(WHAT THIS TASK INVOLVES)
From the listing that follows, extract every line and set it down unaltered.
---+---
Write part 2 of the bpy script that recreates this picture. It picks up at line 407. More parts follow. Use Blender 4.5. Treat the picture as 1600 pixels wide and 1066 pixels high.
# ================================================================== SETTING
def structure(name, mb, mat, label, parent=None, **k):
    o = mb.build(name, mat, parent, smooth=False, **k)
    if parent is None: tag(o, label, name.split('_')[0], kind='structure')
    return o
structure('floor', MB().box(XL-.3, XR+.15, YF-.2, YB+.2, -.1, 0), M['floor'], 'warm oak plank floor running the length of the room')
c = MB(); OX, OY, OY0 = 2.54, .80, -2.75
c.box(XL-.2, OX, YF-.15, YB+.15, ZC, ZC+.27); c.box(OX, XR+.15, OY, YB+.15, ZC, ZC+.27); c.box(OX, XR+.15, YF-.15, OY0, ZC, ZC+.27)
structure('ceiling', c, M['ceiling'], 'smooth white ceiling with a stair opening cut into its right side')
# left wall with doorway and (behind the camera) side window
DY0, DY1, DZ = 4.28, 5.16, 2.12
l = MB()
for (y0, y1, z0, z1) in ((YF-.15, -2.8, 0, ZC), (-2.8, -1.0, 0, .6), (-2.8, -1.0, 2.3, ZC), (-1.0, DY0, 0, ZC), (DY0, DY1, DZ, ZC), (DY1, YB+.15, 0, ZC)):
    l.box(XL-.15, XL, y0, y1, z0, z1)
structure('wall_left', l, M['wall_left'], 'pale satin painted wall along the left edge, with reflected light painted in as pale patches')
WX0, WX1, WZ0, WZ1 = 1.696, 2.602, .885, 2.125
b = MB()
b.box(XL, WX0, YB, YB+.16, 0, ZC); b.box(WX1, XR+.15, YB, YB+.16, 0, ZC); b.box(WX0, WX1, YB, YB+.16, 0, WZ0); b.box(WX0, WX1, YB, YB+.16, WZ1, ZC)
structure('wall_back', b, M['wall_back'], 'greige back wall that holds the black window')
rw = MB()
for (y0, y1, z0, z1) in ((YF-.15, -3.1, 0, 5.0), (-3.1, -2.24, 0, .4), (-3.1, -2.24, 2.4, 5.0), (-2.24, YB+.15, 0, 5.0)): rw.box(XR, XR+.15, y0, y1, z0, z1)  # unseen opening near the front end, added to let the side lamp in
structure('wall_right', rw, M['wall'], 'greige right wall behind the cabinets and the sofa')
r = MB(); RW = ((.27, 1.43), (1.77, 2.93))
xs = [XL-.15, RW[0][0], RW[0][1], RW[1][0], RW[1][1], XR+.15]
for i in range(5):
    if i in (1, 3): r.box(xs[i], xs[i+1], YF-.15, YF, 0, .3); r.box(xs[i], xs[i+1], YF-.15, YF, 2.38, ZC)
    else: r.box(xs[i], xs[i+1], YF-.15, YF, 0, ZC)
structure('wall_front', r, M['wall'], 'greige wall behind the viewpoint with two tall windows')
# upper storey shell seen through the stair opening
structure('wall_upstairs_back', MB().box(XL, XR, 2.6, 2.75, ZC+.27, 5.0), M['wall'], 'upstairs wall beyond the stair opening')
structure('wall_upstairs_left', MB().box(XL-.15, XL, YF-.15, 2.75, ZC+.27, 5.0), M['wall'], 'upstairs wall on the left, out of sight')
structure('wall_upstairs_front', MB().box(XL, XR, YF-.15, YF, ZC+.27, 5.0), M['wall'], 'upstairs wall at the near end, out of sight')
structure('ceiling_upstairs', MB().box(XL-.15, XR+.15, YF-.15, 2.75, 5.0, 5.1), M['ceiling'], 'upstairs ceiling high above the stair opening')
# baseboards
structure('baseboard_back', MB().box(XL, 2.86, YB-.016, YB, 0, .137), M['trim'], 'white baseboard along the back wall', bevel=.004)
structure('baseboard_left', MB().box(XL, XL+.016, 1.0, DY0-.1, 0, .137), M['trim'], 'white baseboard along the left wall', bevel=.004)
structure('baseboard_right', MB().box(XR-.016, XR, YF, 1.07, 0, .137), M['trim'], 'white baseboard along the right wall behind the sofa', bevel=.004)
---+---
(COMPLETE ANSWER)
Write part 2 of the bpy script that recreates this picture. It picks up at line 407. More parts follow. Use Blender 4.5. Treat the picture as 1600 pixels wide and 1066 pixels high.
# ================================================================== SETTING
def structure(name, mb, mat, label, parent=None, **k):
    o = mb.build(name, mat, parent, smooth=False, **k)
    if parent is None: tag(o, label, name.split('_')[0], kind='structure')
    return o
structure('floor', MB().box(XL-.3, XR+.15, YF-.2, YB+.2, -.1, 0), M['floor'], 'warm oak plank floor running the length of the room')
c = MB(); OX, OY, OY0 = 2.54, .80, -2.75
c.box(XL-.2, OX, YF-.15, YB+.15, ZC, ZC+.27); c.box(OX, XR+.15, OY, YB+.15, ZC, ZC+.27); c.box(OX, XR+.15, YF-.15, OY0, ZC, ZC+.27)
structure('ceiling', c, M['ceiling'], 'smooth white ceiling with a stair opening cut into its right side')
# left wall with doorway and (behind the camera) side window
DY0, DY1, DZ = 4.28, 5.16, 2.12
l = MB()
for (y0, y1, z0, z1) in ((YF-.15, -2.8, 0, ZC), (-2.8, -1.0, 0, .6), (-2.8, -1.0, 2.3, ZC), (-1.0, DY0, 0, ZC), (DY0, DY1, DZ, ZC), (DY1, YB+.15, 0, ZC)):
    l.box(XL-.15, XL, y0, y1, z0, z1)
structure('wall_left', l, M['wall_left'], 'pale satin painted wall along the left edge, with reflected light painted in as pale patches')
WX0, WX1, WZ0, WZ1 = 1.696, 2.602, .885, 2.125
b = MB()
b.box(XL, WX0, YB, YB+.16, 0, ZC); b.box(WX1, XR+.15, YB, YB+.16, 0, ZC); b.box(WX0, WX1, YB, YB+.16, 0, WZ0); b.box(WX0, WX1, YB, YB+.16, WZ1, ZC)
structure('wall_back', b, M['wall_back'], 'greige back wall that holds the black window')
rw = MB()
for (y0, y1, z0, z1) in ((YF-.15, -3.1, 0, 5.0), (-3.1, -2.24, 0, .4), (-3.1, -2.24, 2.4, 5.0), (-2.24, YB+.15, 0, 5.0)): rw.box(XR, XR+.15, y0, y1, z0, z1)  # unseen opening near the front end, added to let the side lamp in
structure('wall_right', rw, M['wall'], 'greige right wall behind the cabinets and the sofa')
r = MB(); RW = ((.27, 1.43), (1.77, 2.93))
xs = [XL-.15, RW[0][0], RW[0][1], RW[1][0], RW[1][1], XR+.15]
for i in range(5):
    if i in (1, 3): r.box(xs[i], xs[i+1], YF-.15, YF, 0, .3); r.box(xs[i], xs[i+1], YF-.15, YF, 2.38, ZC)
    else: r.box(xs[i], xs[i+1], YF-.15, YF, 0, ZC)
structure('wall_front', r, M['wall'], 'greige wall behind the viewpoint with two tall windows')
# upper storey shell seen through the stair opening
structure('wall_upstairs_back', MB().box(XL, XR, 2.6, 2.75, ZC+.27, 5.0), M['wall'], 'upstairs wall beyond the stair opening')
structure('wall_upstairs_left', MB().box(XL-.15, XL, YF-.15, 2.75, ZC+.27, 5.0), M['wall'], 'upstairs wall on the left, out of sight')
structure('wall_upstairs_front', MB().box(XL, XR, YF-.15, YF, ZC+.27, 5.0), M['wall'], 'upstairs wall at the near end, out of sight')
structure('ceiling_upstairs', MB().box(XL-.15, XR+.15, YF-.15, 2.75, 5.0, 5.1), M['ceiling'], 'upstairs ceiling high above the stair opening')
# baseboards
structure('baseboard_back', MB().box(XL, 2.86, YB-.016, YB, 0, .137), M['trim'], 'white baseboard along the back wall', bevel=.004)
structure('baseboard_left', MB().box(XL, XL+.016, 1.0, DY0-.1, 0, .137), M['trim'], 'white baseboard along the left wall', bevel=.004)
structure('baseboard_right', MB().box(XR-.016, XR, YF, 1.07, 0, .137), M['trim'], 'white baseboard along the right wall behind the sofa', bevel=.004)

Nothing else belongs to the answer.